SANTA CLARA, Calif. -- Is it that big a deal that San Francisco 49ers general manager Trent Baalke is “coaching up” some of the team’s defensive backs?
On one hand, a GM’s job is simply to cobble together a winning roster and get out of the way and let the coaches do their thing. On the other hand, what’s the harm, so long as Baalke is not micromanaging and secondary coach Tim Lewis is allowed to do what he is are paid to do with the Niners secondary?
The way defensive coordinator Eric Mangini sees it, it’s no big deal.
“When you have that title … your bounds are different,” Mangini said Wednesday. “It’s the same thing if you’re the owner or wherever you are in the structure. You have to look at the big picture. You have to look at everything, and if you feel like there’s something that needs to be said or that you feel like there’s something that could help somebody, you’re going to do it.”
The Niners have the No. 26-ranked passing defense in the NFL.
“I know as a head coach I would do it to different positions or different areas if I felt strongly about something or if I felt I wanted to communicate something to somebody,” Mangini said, adding he saw the likes of Mike Holmgren in Cleveland and Mike Tannenbaum in Miami do similar things.
“Trent’s always been on the field, and he talks to all the guys,” Mangini said.

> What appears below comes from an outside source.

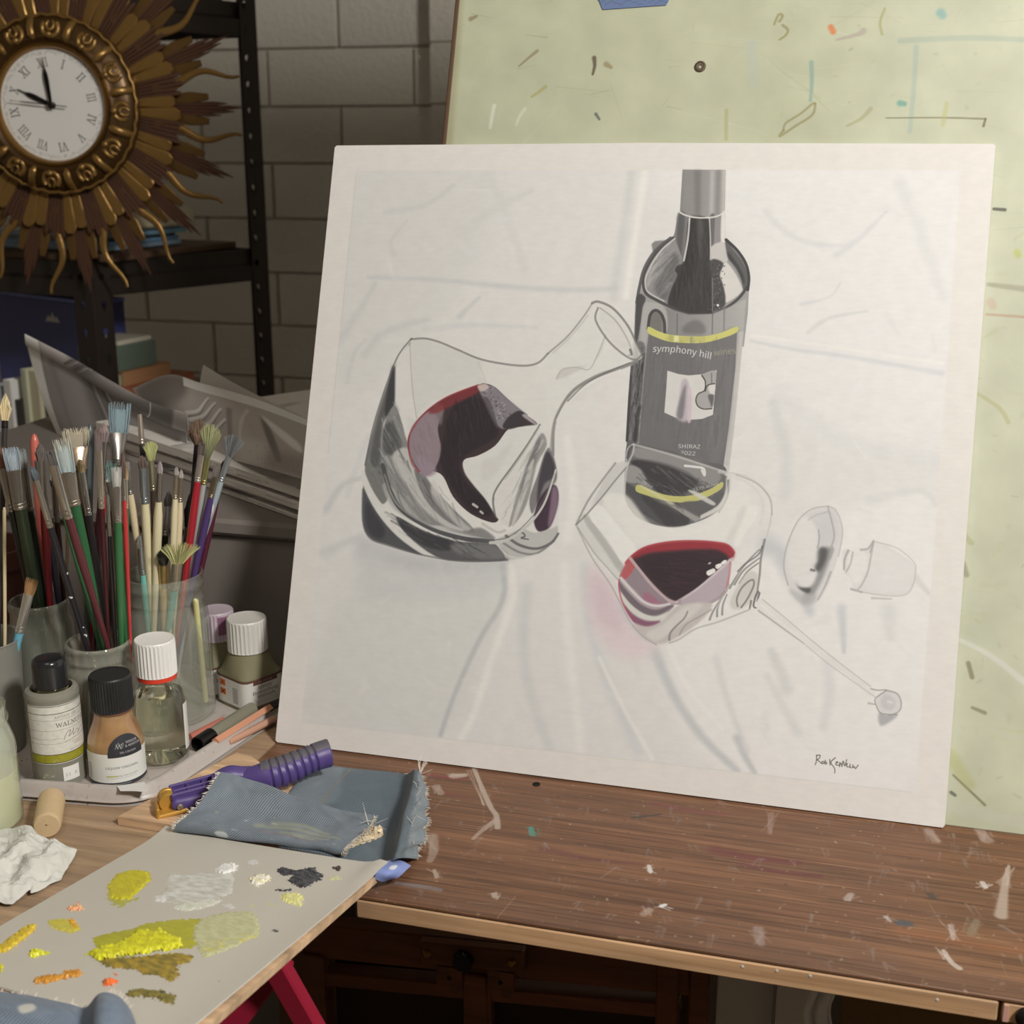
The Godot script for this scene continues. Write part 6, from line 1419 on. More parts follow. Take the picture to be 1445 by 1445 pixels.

“(General managers are) vested, not just from a picking-players and putting together a roster (standpoint), but also watching their development. It’s a positive thing when you have a consistent message coming from all the different levels. I think that’s a good thing … Trent’s always been on the field at different points.”
This seeming tempest in a teapot, then, began when defensive backs Jaquiski Tartt, the Niners’ second-round draft pick this past spring, and Jimmie Ward, the team’s first-round selection in 2014, told reporters on Tuesday that Baalke had been giving pointers on the practice field.
“When you see him, he’s always going to coach something,” Tartt said of Baalke, “so you have to be ready for it. He’s pretty cool.”
Ward agreed.
“He’s like another coach,” Ward said. “Sometimes I make a mistake and be like, ‘Coach Trent?’
“He’s correcting my techniques, too, when I’m on the field … I don’t mind that.”